### [PROBLEM STATEMENT]
Reproduce only the stretch of entries below that begins at the first line and ends at the line holding "DOWN = [(0.085, 12.435), (-0.556, 16.1)]".

### [PROVIDED INFORMATION]

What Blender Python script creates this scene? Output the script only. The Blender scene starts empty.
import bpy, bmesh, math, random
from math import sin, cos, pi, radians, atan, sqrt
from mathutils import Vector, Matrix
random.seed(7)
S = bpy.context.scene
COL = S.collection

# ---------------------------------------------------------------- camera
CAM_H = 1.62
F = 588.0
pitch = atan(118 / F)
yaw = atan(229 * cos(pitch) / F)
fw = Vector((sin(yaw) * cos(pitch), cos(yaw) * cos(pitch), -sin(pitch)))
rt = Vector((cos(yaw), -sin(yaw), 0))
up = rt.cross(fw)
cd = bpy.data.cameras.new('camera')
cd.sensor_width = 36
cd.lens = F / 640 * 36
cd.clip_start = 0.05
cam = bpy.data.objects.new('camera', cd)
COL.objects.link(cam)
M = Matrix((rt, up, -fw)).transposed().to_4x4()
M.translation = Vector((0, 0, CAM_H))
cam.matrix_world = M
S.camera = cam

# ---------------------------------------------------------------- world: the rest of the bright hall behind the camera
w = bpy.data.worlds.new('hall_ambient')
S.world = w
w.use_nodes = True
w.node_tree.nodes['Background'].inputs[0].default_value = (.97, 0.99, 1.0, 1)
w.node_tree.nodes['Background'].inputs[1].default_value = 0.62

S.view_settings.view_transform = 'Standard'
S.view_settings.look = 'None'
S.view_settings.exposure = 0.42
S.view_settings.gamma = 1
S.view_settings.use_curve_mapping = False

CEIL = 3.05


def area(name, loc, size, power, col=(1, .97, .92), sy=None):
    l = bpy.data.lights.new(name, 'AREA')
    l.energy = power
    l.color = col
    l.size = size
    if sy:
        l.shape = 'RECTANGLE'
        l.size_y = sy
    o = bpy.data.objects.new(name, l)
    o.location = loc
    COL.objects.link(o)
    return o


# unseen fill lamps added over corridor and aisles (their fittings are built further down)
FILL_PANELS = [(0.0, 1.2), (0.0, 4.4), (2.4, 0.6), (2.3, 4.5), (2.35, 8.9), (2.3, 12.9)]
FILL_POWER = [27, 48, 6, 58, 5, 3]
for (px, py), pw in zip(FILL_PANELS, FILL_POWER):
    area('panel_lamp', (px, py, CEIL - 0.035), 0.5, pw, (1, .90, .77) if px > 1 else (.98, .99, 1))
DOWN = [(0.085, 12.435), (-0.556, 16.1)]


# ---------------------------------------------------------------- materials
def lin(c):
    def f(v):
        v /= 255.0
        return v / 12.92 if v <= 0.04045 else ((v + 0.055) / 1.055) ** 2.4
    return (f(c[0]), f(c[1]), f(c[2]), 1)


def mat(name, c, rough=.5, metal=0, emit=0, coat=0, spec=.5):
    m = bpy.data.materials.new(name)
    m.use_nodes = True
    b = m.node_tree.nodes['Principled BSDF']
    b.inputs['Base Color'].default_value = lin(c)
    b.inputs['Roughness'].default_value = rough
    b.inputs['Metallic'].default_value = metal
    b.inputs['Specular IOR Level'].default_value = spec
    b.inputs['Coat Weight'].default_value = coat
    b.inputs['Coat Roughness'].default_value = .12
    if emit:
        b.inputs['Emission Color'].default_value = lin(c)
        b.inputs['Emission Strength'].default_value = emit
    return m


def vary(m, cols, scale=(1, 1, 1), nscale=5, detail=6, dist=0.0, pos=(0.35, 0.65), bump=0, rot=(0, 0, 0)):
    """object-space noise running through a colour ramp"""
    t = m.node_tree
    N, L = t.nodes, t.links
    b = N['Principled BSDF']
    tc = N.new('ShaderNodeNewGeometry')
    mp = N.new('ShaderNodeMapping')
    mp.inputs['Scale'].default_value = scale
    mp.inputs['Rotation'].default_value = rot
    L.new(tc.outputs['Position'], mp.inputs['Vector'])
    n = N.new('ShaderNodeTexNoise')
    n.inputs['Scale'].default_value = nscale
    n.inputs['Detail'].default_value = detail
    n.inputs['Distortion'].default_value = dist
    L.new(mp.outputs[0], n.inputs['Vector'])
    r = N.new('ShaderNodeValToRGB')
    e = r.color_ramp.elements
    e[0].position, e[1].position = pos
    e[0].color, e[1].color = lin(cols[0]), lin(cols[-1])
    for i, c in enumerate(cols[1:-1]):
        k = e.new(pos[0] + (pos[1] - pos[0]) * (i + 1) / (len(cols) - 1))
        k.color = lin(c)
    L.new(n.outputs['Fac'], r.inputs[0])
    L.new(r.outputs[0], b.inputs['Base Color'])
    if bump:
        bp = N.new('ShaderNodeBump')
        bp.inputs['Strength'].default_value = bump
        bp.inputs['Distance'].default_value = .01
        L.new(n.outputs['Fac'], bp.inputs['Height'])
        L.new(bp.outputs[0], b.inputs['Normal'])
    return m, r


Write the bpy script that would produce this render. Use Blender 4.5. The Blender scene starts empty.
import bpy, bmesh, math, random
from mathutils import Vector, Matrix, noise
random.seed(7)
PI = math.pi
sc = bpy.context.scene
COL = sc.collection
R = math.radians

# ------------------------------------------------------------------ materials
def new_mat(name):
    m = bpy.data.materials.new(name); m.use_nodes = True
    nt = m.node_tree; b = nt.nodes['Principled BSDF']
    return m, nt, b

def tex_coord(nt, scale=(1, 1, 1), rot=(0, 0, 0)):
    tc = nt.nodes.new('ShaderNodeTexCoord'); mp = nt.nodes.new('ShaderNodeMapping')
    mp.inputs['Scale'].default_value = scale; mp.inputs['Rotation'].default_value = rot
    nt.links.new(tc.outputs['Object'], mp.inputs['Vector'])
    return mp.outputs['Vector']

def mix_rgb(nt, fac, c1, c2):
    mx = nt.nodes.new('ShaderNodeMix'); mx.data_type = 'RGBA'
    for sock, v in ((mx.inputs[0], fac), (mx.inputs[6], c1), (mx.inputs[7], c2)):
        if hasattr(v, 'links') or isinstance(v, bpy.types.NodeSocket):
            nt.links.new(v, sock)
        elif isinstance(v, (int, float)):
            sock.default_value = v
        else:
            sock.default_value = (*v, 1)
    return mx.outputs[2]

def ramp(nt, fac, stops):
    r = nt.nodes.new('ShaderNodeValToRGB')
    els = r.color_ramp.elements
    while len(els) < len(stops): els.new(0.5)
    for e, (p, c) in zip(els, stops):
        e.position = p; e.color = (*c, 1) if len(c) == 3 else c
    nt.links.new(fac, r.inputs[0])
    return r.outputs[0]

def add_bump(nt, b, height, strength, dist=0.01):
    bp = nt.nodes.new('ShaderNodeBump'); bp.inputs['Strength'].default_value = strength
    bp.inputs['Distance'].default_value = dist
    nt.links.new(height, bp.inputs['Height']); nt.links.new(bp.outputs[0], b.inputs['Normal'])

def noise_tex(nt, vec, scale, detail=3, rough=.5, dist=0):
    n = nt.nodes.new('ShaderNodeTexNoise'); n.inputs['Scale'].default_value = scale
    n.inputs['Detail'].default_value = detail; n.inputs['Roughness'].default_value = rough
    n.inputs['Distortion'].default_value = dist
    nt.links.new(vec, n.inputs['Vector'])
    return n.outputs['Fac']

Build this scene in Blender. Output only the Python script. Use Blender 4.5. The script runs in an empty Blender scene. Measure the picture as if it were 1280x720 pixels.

### [TASK OUTPUT]
What Blender Python script creates this scene? Output the script only. The Blender scene starts empty.
import bpy, bmesh, math, random
from math import sin, cos, pi, radians, atan, sqrt
from mathutils import Vector, Matrix
random.seed(7)
S = bpy.context.scene
COL = S.collection

# ---------------------------------------------------------------- camera
CAM_H = 1.62
F = 588.0
pitch = atan(118 / F)
yaw = atan(229 * cos(pitch) / F)
fw = Vector((sin(yaw) * cos(pitch), cos(yaw) * cos(pitch), -sin(pitch)))
rt = Vector((cos(yaw), -sin(yaw), 0))
up = rt.cross(fw)
cd = bpy.data.cameras.new('camera')
cd.sensor_width = 36
cd.lens = F / 640 * 36
cd.clip_start = 0.05
cam = bpy.data.objects.new('camera', cd)
COL.objects.link(cam)
M = Matrix((rt, up, -fw)).transposed().to_4x4()
M.translation = Vector((0, 0, CAM_H))
cam.matrix_world = M
S.camera = cam

# ---------------------------------------------------------------- world: the rest of the bright hall behind the camera
w = bpy.data.worlds.new('hall_ambient')
S.world = w
w.use_nodes = True
w.node_tree.nodes['Background'].inputs[0].default_value = (.97, 0.99, 1.0, 1)
w.node_tree.nodes['Background'].inputs[1].default_value = 0.62

S.view_settings.view_transform = 'Standard'
S.view_settings.look = 'None'
S.view_settings.exposure = 0.42
S.view_settings.gamma = 1
S.view_settings.use_curve_mapping = False

CEIL = 3.05


def area(name, loc, size, power, col=(1, .97, .92), sy=None):
    l = bpy.data.lights.new(name, 'AREA')
    l.energy = power
    l.color = col
    l.size = size
    if sy:
        l.shape = 'RECTANGLE'
        l.size_y = sy
    o = bpy.data.objects.new(name, l)
    o.location = loc
    COL.objects.link(o)
    return o


# unseen fill lamps added over corridor and aisles (their fittings are built further down)
FILL_PANELS = [(0.0, 1.2), (0.0, 4.4), (2.4, 0.6), (2.3, 4.5), (2.35, 8.9), (2.3, 12.9)]
FILL_POWER = [27, 48, 6, 58, 5, 3]
for (px, py), pw in zip(FILL_PANELS, FILL_POWER):
    area('panel_lamp', (px, py, CEIL - 0.035), 0.5, pw, (1, .90, .77) if px > 1 else (.98, .99, 1))
DOWN = [(0.085, 12.435), (-0.556, 16.1)]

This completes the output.